We know it as “Scholasticism,” the philosophy of Plato and Aristotle. In the twelfth century, it produced scholars of the rank of Averroes, Maimonides, Abelard, Anselm, and Hildegard of Bingen. In the thirteenth century Thomas Aquinas, Duns Scotus, Albertus Magnus, Robert Grosseteste, Roger Bacon, Bonaventure, and a host of others.

That was not all that was going on. Historians tell us that around AD 1100, the economy of Europe increased dramatically, largely due to new techniques in the exploiting of wind and water power and in mining. Richard Lefebvre des Noettes, a retired French military officer, as a result of extensive study and experimentation, attributes the great jump in part to the invention of the padded horse collar which not only enabled the harnessing of horses in tandem, but rendered a fourfold yield in the work of a properly shoed single horse. For the same amount of food necessary to maintain each, the power of a team of horses was increased substantially.

Some have likened the surge in power to that experienced with the arrival of nuclear power in the twentieth century.
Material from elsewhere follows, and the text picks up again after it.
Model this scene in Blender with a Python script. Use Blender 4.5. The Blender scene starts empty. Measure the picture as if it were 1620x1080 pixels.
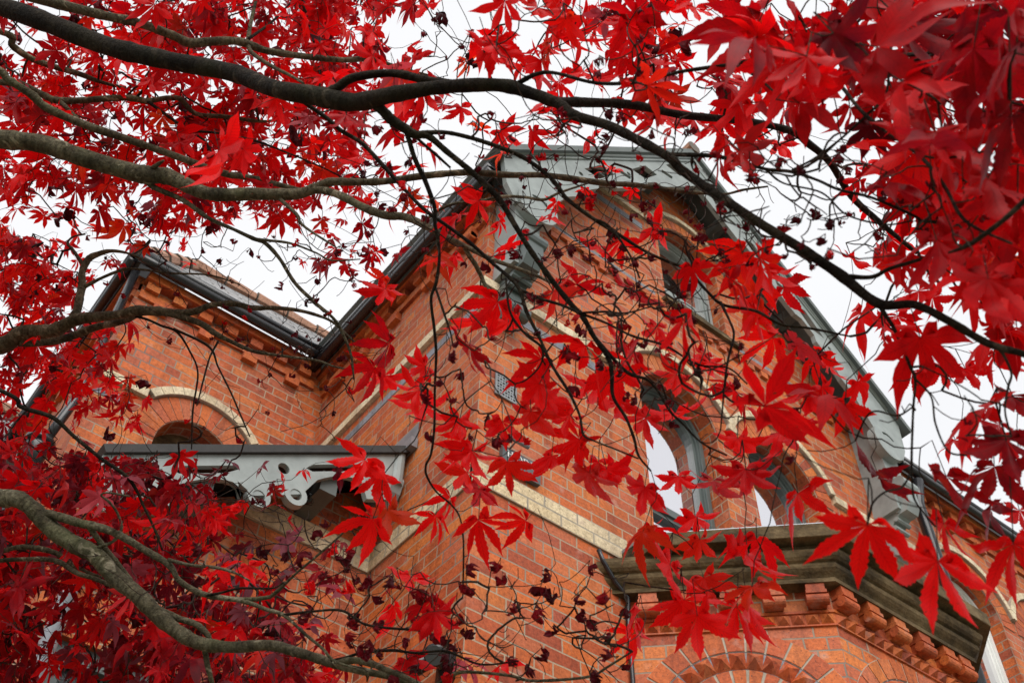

Paul Gans provides an account in his study, The Medieval Horse Harness: Revolution or Evolution? (5)

These achievements are difficult to ignore, but no amount of scholarship will dispel the “dark age myth.” It is part of a dogmatic package accepted on faith, sealed by willful ignorance. The world of Copernicus, Galileo, and Kepler knew better, as Alfred North Whitehead was to discover.

FOOTNOTES

1. Wall Street Journal, May 2, 2019.

2. The Emergence of a Scientific Culture: Science and the Shaping of Modernity 1220-1685. Oxford: Clarendon Press, 2006.

3. Science and the Modern World. New York: Macmillan, 1925 fourth edition. New York: Mentor, 1955.

4. The Virgin and Dynamo Reconsidered. American Scholar. 27 1958: 187. This is a prelude to his massive study, Medieval Technology and Social Change. Oxford: Oxford University Press, 1962.

5. Villard’s Legacy. Editor: Marie-Therese Zenner. Philadelphia: Routledge, 2004.